## PROBLEM
Copy the data that follows, character for character, minus the pictures.

+++ RECORDS FOR THIS TASK

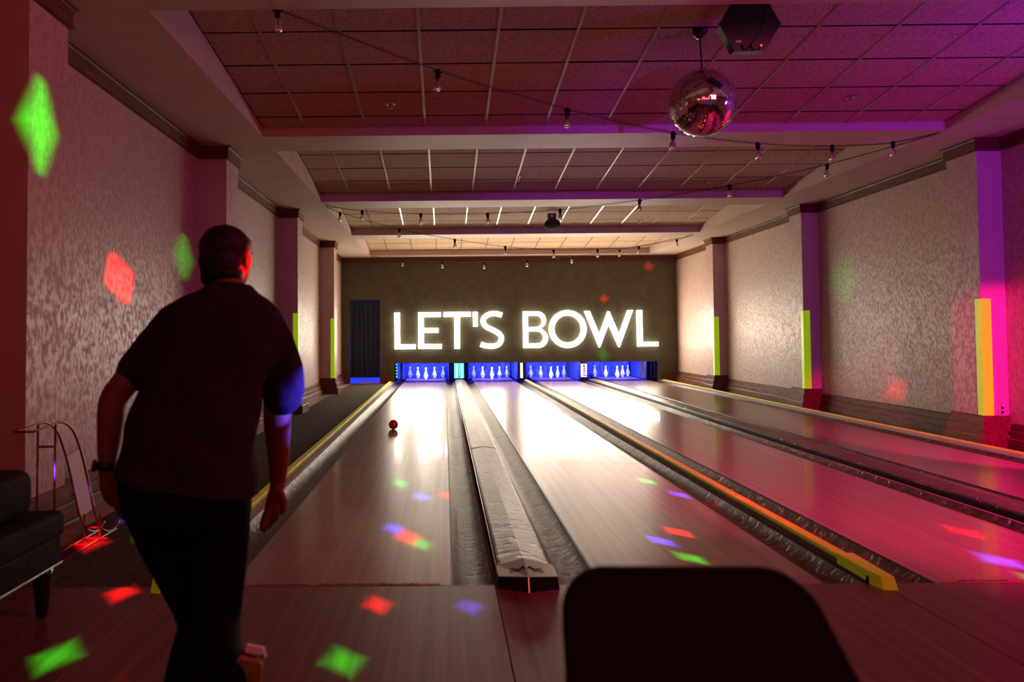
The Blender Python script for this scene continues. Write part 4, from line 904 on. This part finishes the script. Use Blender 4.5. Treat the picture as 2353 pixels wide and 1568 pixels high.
# ------------------------------------------------------------------ chair back in the foreground
t = empty('shell_chair', (.33, -2.75, 0), 'dark chair with rounded back, out of focus at the bottom edge', 'chair')
def shell(mb, pts2, y0, thick, curve):
    n = len(pts2); cx_ = sum(p[0] for p in pts2) / n
    def Y(x, z): return y0 + curve * (x - .05) ** 2 - .35 * (.84 - z)
    vs = [(x, Y(x, z), z) for x, z in pts2] + [(x, Y(x, z) + thick, z) for x, z in pts2]
    vs += [(.03, Y(.03, .55), .55), (.03, Y(.03, .55) + thick, .55)]
    fs = [(k, (k + 1) % n, 2 * n) for k in range(n)] + [((k + 1) % n + n, k + n, 2 * n + 1) for k in range(n)] + [(k, k + n, (k + 1) % n + n, (k + 1) % n) for k in range(n)]
    mb.add(vs, fs)
def rrect(x0, x1, z0, z1, r_, flare=0):
    out = []
    for cx_, cz_, a0 in [(x1 - r_, z1 - r_, 0), (x0 + r_, z1 - r_, 90), (x0 + r_, z0 + r_, 180), (x1 - r_, z0 + r_, 270)]:
        for k in range(9):
            a = math.radians(a0 + 90 * k / 8); out.append((cx_ + r_ * math.cos(a), cz_ + r_ * math.sin(a)))
    return [(x + (flare * (z1 - z) if x > 0 else 0), z) for x, z in out]
mb = MB(); shell(mb, rrect(-.172, .165, .45, .835, .055, .42), 0, .022, .25); o = mb.build('backrest', 'chair_shell', t); 
mb = MB(); pts = [(x, .25 * (x - .05) ** 2 - .35 * (.84 - z) + .004, z) for x, z in rrect(-.176, .169, .45, .839, .058, .42)]; mb.tube(pts + [pts[0]], .007, 8); mb.build('rim', 'black_rubber', t, smooth=True)
soft((-.17, .0, .43), (.22, .42, .46), 'seat', 'chair_shell', .012, t)
for x, y in [(-.15, .02), (.20, .02), (-.15, .40), (.20, .40)]:
    mb = MB(); mb.tube([(x, y, .435), (x * 1.1, y + (.03 if y > .2 else -.03), 0)], .011, 8); mb.build('leg', 'steel', t, smooth=True)

# ------------------------------------------------------------------ party light beams (small projected spots)
def gobo(l, kind):
    l.use_nodes = True; nt = l.node_tree; N, L = nt.nodes, nt.links; em = N.get('Emission')
    tc = N.new('ShaderNodeTexCoord'); sx = N.new('ShaderNodeSeparateXYZ'); L.new(tc.outputs['Normal'], sx.inputs[0])
    def mth(op, a, b=None):
        m_ = N.new('ShaderNodeMath'); m_.operation = op
        for i_, v in enumerate([a, b]):
            if v is None: continue
            if isinstance(v, (int, float)): m_.inputs[i_].default_value = v
            else: L.new(v, m_.inputs[i_])
        return m_.outputs[0]
    u = mth('DIVIDE', sx.outputs[0], sx.outputs[2]); v = mth('DIVIDE', sx.outputs[1], sx.outputs[2])
    t_ = math.tan(l.spot_size / 2)
    au = mth('ABSOLUTE', u); av = mth('ABSOLUTE', v)
    d = mth('DIVIDE', mth('ADD', mth('MULTIPLY', au, kind[0]), mth('MULTIPLY', av, kind[1])), t_)
    mr = N.new('ShaderNodeMapRange'); mr.interpolation_type = 'SMOOTHSTEP'; mr.inputs['From Min'].default_value = 1.0; mr.inputs['From Max'].default_value = .15; L.new(d, mr.inputs['Value'])
    L.new(mr.outputs[0], em.inputs['Strength'])
RED, GRN, BLU = (1, .01, .01), (.03, 1, .02), (.06, .05, 1)
SRC1 = (.9, -5.2, 2.9); SRC2 = (3.6, -5.0, 2.9)
k_spot = 0
def disco(tgt, col, size, power=1.0, src=SRC1, shape=(1, 1), roll=0):
    global k_spot
    d = (Vector(tgt) - Vector(src)).length; deg = math.degrees(2 * math.atan(size / 2 / d))
    o = spot('party_beam', src, tgt, deg, .35, col, power * 650.0 * d * d, .006)
    if roll: o.rotation_euler.rotate_axis('Z', roll)
    gobo(o.data, shape); k_spot += 1
for tgt, col, size, pw in [((-.388, 2.73, 0), GRN, .21, 1.2), ((-.204, 2.17, 0), BLU, .21, 1.8), ((-.02, 2.23, 0), RED, .17, 1.3), ((-.345, 1.17, 0), BLU, .21, 1.4), ((-.25, .945, 0), RED, .25, .9), ((-.16, .78, 0), GRN, .20, .6),
                           ((-.329, -.278, 0), RED, .20, .9), ((.076, -.314, 0), BLU, .19, .9), ((-.405, -.915, 0), GRN, .24, .6), ]:
    disco(tgt, col, size, pw)
for tgt, col, size, pw in [((-2.17, 1.66, -.03), BLU, .20, .9), ((-1.87, 1.13, -.03), GRN, .22, .5), ]:
    disco(tgt, col, size, pw, (-2.0, -5.2, 2.9))
for tgt, col, size, pw in [((1.596, 2.753, 0), GRN, .18, 1.4), ((1.70, 2.185, 0), BLU, .18, 2.0), ((1.996, 1.89, 0), RED, .26, .5), ((1.368, 1.03, 0), RED, .18, 1.6), ((1.213, .816, 0), BLU, .18, 2.0), ((1.272, .453, 0), GRN, .19, .6),
                           ((3.046, .988, 0), RED, .24, .8), ((2.845, .36, 0), BLU, .26, 1.5), ((1.235, -.287, 0), BLU, .19, 1.4), ((2.80, .02, 0), GRN, .20, .3)]:
    disco(tgt, col, size, pw, SRC2)
SRC3 = (2.3, -4.8, 2.8)
disco((-1.486, -.86, 0), GRN, .27, .6, (-1.2, -5.2, 2.9)); disco((-1.541, -.09, 0), RED, .22, 1.0, (-.9, -5.2, 2.9))
disco((-2.13, .95, -.02), RED, .30, 1.0, (-.4, -5.2, 3.5))
disco((PL, .72, 2.42), GRN, .62, .28, SRC3, (1.7, .62)); disco((-2.64, 2.66, 1.67), RED, .44, .8, SRC3, (.9, .7), .5); disco((-2.64, 4.3, 2.0), GRN, .50, .09, SRC3, (1.1, .55))
disco((XR, 8.3, 1.95), GRN, .75, .03, (-1.2, -4.4, 2.9), (1, .6)); disco((XR, 6.95, .42), RED, .50, .10, (-1.2, -4.4, 2.9), (1, .9), .5)
disco((1.64, WY, 3.0), RED, .5, .3, SRC3); disco((4.05, WY, 2.07), RED, .3, .2, SRC3); disco((5.2, WY, 2.9), RED, .45, .12, SRC3)
disco((.30, WY, 1.58), RED, .2, .3, SRC3); disco((4.0, WY, .66), GRN, .6, .05, SRC3)
# beams that catch the bowler
disco((-.700, -1.08, 1.455), RED, .16, .7, (2.6, -1.4, 2.1), (1.2, .6))
disco((-.508, -1.22, 1.00), BLU, .20, 1.2, (2.6, -1.5, 1.5), (1, .6)); disco((-.555, -1.16, .875), BLU, .12, .5, (2.6, -1.5, 1.5), (1.2, .55))
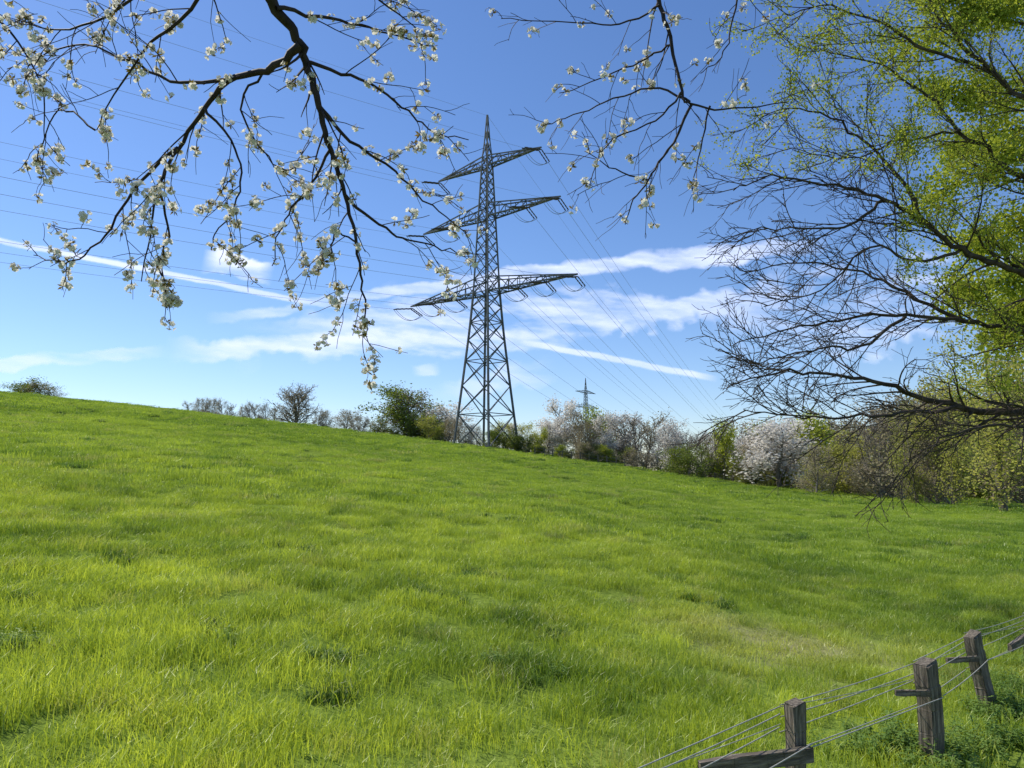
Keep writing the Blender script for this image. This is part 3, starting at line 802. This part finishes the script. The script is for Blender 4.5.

++++++

## SOLUTION TO THE EXERCISE
The Blender Python script for this scene continues. Write part 4, from line 904 on. This part finishes the script. Use Blender 4.5. Treat the picture as 2353 pixels wide and 1568 pixels high.
# ------------------------------------------------------------------ chair back in the foreground
t = empty('shell_chair', (.33, -2.75, 0), 'dark chair with rounded back, out of focus at the bottom edge', 'chair')
def shell(mb, pts2, y0, thick, curve):
    n = len(pts2); cx_ = sum(p[0] for p in pts2) / n
    def Y(x, z): return y0 + curve * (x - .05) ** 2 - .35 * (.84 - z)
    vs = [(x, Y(x, z), z) for x, z in pts2] + [(x, Y(x, z) + thick, z) for x, z in pts2]
    vs += [(.03, Y(.03, .55), .55), (.03, Y(.03, .55) + thick, .55)]
    fs = [(k, (k + 1) % n, 2 * n) for k in range(n)] + [((k + 1) % n + n, k + n, 2 * n + 1) for k in range(n)] + [(k, k + n, (k + 1) % n + n, (k + 1) % n) for k in range(n)]
    mb.add(vs, fs)
def rrect(x0, x1, z0, z1, r_, flare=0):
    out = []
    for cx_, cz_, a0 in [(x1 - r_, z1 - r_, 0), (x0 + r_, z1 - r_, 90), (x0 + r_, z0 + r_, 180), (x1 - r_, z0 + r_, 270)]:
        for k in range(9):
            a = math.radians(a0 + 90 * k / 8); out.append((cx_ + r_ * math.cos(a), cz_ + r_ * math.sin(a)))
    return [(x + (flare * (z1 - z) if x > 0 else 0), z) for x, z in out]
mb = MB(); shell(mb, rrect(-.172, .165, .45, .835, .055, .42), 0, .022, .25); o = mb.build('backrest', 'chair_shell', t); 
mb = MB(); pts = [(x, .25 * (x - .05) ** 2 - .35 * (.84 - z) + .004, z) for x, z in rrect(-.176, .169, .45, .839, .058, .42)]; mb.tube(pts + [pts[0]], .007, 8); mb.build('rim', 'black_rubber', t, smooth=True)
soft((-.17, .0, .43), (.22, .42, .46), 'seat', 'chair_shell', .012, t)
for x, y in [(-.15, .02), (.20, .02), (-.15, .40), (.20, .40)]:
    mb = MB(); mb.tube([(x, y, .435), (x * 1.1, y + (.03 if y > .2 else -.03), 0)], .011, 8); mb.build('leg', 'steel', t, smooth=True)

# ------------------------------------------------------------------ party light beams (small projected spots)
def gobo(l, kind):
    l.use_nodes = True; nt = l.node_tree; N, L = nt.nodes, nt.links; em = N.get('Emission')
    tc = N.new('ShaderNodeTexCoord'); sx = N.new('ShaderNodeSeparateXYZ'); L.new(tc.outputs['Normal'], sx.inputs[0])
    def mth(op, a, b=None):
        m_ = N.new('ShaderNodeMath'); m_.operation = op
        for i_, v in enumerate([a, b]):
            if v is None: continue
            if isinstance(v, (int, float)): m_.inputs[i_].default_value = v
            else: L.new(v, m_.inputs[i_])
        return m_.outputs[0]
    u = mth('DIVIDE', sx.outputs[0], sx.outputs[2]); v = mth('DIVIDE', sx.outputs[1], sx.outputs[2])
    t_ = math.tan(l.spot_size / 2)
    au = mth('ABSOLUTE', u); av = mth('ABSOLUTE', v)
    d = mth('DIVIDE', mth('ADD', mth('MULTIPLY', au, kind[0]), mth('MULTIPLY', av, kind[1])), t_)
    mr = N.new('ShaderNodeMapRange'); mr.interpolation_type = 'SMOOTHSTEP'; mr.inputs['From Min'].default_value = 1.0; mr.inputs['From Max'].default_value = .15; L.new(d, mr.inputs['Value'])
    L.new(mr.outputs[0], em.inputs['Strength'])
RED, GRN, BLU = (1, .01, .01), (.03, 1, .02), (.06, .05, 1)
SRC1 = (.9, -5.2, 2.9); SRC2 = (3.6, -5.0, 2.9)
k_spot = 0
def disco(tgt, col, size, power=1.0, src=SRC1, shape=(1, 1), roll=0):
    global k_spot
    d = (Vector(tgt) - Vector(src)).length; deg = math.degrees(2 * math.atan(size / 2 / d))
    o = spot('party_beam', src, tgt, deg, .35, col, power * 650.0 * d * d, .006)
    if roll: o.rotation_euler.rotate_axis('Z', roll)
    gobo(o.data, shape); k_spot += 1
for tgt, col, size, pw in [((-.388, 2.73, 0), GRN, .21, 1.2), ((-.204, 2.17, 0), BLU, .21, 1.8), ((-.02, 2.23, 0), RED, .17, 1.3), ((-.345, 1.17, 0), BLU, .21, 1.4), ((-.25, .945, 0), RED, .25, .9), ((-.16, .78, 0), GRN, .20, .6),
                           ((-.329, -.278, 0), RED, .20, .9), ((.076, -.314, 0), BLU, .19, .9), ((-.405, -.915, 0), GRN, .24, .6), ]:
    disco(tgt, col, size, pw)
for tgt, col, size, pw in [((-2.17, 1.66, -.03), BLU, .20, .9), ((-1.87, 1.13, -.03), GRN, .22, .5), ]:
    disco(tgt, col, size, pw, (-2.0, -5.2, 2.9))
for tgt, col, size, pw in [((1.596, 2.753, 0), GRN, .18, 1.4), ((1.70, 2.185, 0), BLU, .18, 2.0), ((1.996, 1.89, 0), RED, .26, .5), ((1.368, 1.03, 0), RED, .18, 1.6), ((1.213, .816, 0), BLU, .18, 2.0), ((1.272, .453, 0), GRN, .19, .6),
                           ((3.046, .988, 0), RED, .24, .8), ((2.845, .36, 0), BLU, .26, 1.5), ((1.235, -.287, 0), BLU, .19, 1.4), ((2.80, .02, 0), GRN, .20, .3)]:
    disco(tgt, col, size, pw, SRC2)
SRC3 = (2.3, -4.8, 2.8)
disco((-1.486, -.86, 0), GRN, .27, .6, (-1.2, -5.2, 2.9)); disco((-1.541, -.09, 0), RED, .22, 1.0, (-.9, -5.2, 2.9))
disco((-2.13, .95, -.02), RED, .30, 1.0, (-.4, -5.2, 3.5))
disco((PL, .72, 2.42), GRN, .62, .28, SRC3, (1.7, .62)); disco((-2.64, 2.66, 1.67), RED, .44, .8, SRC3, (.9, .7), .5); disco((-2.64, 4.3, 2.0), GRN, .50, .09, SRC3, (1.1, .55))
disco((XR, 8.3, 1.95), GRN, .75, .03, (-1.2, -4.4, 2.9), (1, .6)); disco((XR, 6.95, .42), RED, .50, .10, (-1.2, -4.4, 2.9), (1, .9), .5)
disco((1.64, WY, 3.0), RED, .5, .3, SRC3); disco((4.05, WY, 2.07), RED, .3, .2, SRC3); disco((5.2, WY, 2.9), RED, .45, .12, SRC3)
disco((.30, WY, 1.58), RED, .2, .3, SRC3); disco((4.0, WY, .66), GRN, .6, .05, SRC3)
# beams that catch the bowler
disco((-.700, -1.08, 1.455), RED, .16, .7, (2.6, -1.4, 2.1), (1.2, .6))
disco((-.508, -1.22, 1.00), BLU, .20, 1.2, (2.6, -1.5, 1.5), (1, .6)); disco((-.555, -1.16, .875), BLU, .12, .5, (2.6, -1.5, 1.5), (1.2, .55))
Keep writing the Blender script for this image. This is part 3, starting at line 802. This part finishes the script. The script is for Blender 4.5.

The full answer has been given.